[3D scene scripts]
• • • • • • •
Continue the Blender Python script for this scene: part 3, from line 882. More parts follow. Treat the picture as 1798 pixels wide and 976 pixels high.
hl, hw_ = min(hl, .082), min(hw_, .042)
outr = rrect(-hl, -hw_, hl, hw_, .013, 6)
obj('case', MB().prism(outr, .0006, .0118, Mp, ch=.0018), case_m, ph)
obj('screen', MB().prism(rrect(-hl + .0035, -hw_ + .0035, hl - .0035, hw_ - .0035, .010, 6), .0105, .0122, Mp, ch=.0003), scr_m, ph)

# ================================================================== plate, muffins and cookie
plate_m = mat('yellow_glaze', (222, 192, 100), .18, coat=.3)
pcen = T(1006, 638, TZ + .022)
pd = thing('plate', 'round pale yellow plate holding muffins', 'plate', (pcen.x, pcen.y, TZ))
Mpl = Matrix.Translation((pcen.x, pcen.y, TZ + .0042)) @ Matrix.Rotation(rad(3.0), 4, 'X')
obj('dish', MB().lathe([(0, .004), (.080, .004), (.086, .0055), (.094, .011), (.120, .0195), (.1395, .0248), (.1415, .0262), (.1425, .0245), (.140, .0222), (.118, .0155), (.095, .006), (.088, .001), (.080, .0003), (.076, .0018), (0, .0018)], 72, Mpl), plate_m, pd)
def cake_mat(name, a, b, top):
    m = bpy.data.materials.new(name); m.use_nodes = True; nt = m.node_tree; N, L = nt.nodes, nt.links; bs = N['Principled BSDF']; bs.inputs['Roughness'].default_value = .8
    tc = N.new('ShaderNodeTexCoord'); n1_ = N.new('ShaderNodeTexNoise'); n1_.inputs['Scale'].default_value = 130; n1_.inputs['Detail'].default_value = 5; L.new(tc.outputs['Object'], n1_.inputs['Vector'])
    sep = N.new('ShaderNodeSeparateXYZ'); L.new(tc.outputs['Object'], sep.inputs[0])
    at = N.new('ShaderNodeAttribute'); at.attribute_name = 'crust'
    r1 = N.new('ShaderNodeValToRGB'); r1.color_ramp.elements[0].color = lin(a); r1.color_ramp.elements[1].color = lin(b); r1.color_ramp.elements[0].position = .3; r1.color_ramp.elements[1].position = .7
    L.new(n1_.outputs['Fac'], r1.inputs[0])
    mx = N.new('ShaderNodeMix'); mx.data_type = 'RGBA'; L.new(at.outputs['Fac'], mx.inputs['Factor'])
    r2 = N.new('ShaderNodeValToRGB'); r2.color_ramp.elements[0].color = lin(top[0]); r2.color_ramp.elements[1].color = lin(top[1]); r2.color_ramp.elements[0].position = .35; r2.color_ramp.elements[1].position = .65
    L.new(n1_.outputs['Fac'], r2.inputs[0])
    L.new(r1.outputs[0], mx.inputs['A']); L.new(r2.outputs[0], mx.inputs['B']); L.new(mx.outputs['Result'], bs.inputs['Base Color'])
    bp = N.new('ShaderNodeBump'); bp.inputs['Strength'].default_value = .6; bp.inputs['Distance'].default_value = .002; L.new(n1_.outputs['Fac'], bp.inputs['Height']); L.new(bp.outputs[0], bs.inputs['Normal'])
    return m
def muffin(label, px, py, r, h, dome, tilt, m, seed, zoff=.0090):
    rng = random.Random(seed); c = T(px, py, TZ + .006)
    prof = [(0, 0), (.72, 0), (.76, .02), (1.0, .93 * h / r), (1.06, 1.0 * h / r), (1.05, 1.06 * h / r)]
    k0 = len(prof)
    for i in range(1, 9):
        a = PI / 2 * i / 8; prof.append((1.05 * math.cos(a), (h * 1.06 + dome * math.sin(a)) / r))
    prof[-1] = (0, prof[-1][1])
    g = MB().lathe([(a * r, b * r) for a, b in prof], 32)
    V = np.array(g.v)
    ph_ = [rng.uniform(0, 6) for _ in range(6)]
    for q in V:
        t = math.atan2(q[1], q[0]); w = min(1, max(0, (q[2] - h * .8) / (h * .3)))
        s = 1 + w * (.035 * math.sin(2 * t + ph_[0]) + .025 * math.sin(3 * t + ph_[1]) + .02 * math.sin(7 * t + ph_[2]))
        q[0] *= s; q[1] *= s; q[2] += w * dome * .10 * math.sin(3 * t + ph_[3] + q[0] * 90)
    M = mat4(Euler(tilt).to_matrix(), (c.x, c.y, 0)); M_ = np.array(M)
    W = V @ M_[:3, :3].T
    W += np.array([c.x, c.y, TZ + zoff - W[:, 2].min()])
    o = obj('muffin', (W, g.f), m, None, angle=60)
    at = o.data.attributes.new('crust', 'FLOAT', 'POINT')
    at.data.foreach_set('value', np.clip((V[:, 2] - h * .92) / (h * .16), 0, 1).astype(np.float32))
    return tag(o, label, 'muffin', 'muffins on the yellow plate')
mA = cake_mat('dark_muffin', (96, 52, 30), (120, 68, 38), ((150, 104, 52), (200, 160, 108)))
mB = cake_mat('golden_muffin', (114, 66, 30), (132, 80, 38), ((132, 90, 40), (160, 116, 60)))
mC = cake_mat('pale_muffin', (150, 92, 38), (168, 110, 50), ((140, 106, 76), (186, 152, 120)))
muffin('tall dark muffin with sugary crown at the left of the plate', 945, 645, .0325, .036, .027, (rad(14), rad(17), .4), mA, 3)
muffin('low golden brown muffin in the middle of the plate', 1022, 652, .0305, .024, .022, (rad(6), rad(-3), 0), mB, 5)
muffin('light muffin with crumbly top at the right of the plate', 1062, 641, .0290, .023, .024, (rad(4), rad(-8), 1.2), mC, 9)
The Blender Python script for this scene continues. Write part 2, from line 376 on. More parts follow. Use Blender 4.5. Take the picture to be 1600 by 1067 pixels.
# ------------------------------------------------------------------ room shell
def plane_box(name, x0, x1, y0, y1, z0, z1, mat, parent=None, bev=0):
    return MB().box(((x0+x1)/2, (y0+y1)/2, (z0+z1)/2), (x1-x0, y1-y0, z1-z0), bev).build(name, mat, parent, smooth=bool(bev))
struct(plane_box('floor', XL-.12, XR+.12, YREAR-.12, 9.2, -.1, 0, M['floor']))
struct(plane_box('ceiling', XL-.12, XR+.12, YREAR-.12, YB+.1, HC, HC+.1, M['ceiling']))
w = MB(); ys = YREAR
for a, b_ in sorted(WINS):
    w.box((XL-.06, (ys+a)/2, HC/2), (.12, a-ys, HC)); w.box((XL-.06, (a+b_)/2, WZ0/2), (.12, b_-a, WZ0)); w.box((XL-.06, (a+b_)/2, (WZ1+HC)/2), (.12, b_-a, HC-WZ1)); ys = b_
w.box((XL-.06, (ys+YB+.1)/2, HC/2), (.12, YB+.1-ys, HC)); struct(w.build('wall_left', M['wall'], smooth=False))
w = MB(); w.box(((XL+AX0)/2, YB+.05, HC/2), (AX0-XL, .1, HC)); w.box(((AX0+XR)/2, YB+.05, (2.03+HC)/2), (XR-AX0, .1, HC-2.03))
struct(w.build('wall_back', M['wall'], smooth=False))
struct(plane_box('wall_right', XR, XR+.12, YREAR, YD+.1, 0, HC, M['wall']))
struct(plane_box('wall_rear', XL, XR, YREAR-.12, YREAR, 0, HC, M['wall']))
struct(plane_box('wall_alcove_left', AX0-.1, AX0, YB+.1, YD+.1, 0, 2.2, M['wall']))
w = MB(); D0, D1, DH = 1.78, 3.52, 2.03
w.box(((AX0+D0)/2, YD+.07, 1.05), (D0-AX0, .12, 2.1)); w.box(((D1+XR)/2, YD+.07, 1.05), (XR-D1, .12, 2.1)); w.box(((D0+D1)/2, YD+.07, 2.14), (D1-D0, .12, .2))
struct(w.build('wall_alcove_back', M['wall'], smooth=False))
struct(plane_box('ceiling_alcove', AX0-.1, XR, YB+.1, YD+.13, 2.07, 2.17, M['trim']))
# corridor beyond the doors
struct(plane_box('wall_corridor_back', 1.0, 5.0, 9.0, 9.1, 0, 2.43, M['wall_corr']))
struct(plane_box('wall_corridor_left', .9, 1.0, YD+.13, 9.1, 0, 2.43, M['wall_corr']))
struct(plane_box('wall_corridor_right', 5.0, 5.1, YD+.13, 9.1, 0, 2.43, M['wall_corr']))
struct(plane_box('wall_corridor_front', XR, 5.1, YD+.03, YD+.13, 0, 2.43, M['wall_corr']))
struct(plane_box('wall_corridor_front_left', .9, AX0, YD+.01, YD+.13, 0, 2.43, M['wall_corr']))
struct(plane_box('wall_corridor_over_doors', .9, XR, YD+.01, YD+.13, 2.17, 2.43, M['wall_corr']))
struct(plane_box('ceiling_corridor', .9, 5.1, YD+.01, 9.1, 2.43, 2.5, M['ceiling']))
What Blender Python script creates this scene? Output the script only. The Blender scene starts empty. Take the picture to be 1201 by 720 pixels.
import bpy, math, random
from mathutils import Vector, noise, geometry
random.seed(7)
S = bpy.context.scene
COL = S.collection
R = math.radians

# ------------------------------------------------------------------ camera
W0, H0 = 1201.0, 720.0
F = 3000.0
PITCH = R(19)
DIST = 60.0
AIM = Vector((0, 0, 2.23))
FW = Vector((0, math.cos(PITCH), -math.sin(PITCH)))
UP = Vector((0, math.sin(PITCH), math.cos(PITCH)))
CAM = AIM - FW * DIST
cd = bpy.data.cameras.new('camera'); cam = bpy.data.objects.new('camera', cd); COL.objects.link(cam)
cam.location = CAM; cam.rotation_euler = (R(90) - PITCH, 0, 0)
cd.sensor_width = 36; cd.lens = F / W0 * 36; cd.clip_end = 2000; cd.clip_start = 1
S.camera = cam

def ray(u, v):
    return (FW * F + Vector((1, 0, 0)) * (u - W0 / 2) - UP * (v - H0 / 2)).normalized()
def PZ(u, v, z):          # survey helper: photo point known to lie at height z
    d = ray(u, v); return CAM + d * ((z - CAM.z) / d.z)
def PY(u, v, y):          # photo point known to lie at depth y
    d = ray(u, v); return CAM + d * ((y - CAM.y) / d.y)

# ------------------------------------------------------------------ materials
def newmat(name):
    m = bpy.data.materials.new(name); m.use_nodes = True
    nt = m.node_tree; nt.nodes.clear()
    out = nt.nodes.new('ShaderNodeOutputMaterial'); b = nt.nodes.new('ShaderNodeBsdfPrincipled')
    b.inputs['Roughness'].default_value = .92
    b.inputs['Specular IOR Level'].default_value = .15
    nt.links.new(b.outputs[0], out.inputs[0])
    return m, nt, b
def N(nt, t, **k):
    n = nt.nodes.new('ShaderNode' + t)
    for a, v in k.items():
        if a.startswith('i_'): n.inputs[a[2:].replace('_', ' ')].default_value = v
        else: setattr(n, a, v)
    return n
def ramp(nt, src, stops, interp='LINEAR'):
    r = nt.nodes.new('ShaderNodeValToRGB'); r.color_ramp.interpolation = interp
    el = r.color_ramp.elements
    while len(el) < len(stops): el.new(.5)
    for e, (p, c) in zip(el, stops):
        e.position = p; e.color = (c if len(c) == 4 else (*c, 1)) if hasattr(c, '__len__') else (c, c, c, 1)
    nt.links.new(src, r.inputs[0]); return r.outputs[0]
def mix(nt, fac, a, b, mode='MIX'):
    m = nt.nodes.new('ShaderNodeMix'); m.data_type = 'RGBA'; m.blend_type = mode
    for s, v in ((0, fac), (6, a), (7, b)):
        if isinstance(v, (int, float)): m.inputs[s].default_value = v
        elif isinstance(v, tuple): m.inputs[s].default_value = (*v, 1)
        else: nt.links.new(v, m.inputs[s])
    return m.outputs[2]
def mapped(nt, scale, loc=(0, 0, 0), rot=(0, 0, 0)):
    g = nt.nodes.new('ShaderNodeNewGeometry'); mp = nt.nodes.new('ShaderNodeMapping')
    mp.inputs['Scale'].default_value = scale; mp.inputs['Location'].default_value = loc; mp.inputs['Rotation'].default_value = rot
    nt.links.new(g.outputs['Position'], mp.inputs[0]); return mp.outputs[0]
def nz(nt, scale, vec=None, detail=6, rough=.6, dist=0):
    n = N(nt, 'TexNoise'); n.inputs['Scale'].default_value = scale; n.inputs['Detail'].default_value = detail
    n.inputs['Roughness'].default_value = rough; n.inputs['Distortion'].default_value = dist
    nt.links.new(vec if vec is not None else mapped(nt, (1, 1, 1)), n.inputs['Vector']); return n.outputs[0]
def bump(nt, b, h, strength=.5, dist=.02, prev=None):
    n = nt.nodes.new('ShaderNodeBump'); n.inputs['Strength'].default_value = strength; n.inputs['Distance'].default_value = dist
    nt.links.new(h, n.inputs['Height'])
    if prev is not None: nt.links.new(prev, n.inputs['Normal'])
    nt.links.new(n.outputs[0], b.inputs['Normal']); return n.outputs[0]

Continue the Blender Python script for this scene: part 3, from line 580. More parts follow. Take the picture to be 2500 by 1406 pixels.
• • • • • • •
WHAT YOU SHOULD DO: Your task is to output exactly the lines from the one with "YD+.01, YD+.13, 0, 2.43, M['wall_corr']))" through the one with "R = math.radians", counting both ends.

THE RESPONSE:
struct(plane_box('wall_corridor_front_left', .9, AX0, YD+.01, YD+.13, 0, 2.43, M['wall_corr']))
struct(plane_box('wall_corridor_over_doors', .9, XR, YD+.01, YD+.13, 2.17, 2.43, M['wall_corr']))
struct(plane_box('ceiling_corridor', .9, 5.1, YD+.01, 9.1, 2.43, 2.5, M['ceiling']))
What Blender Python script creates this scene? Output the script only. The Blender scene starts empty. Take the picture to be 1201 by 720 pixels.
import bpy, math, random
from mathutils import Vector, noise, geometry
random.seed(7)
S = bpy.context.scene
COL = S.collection
R = math.radians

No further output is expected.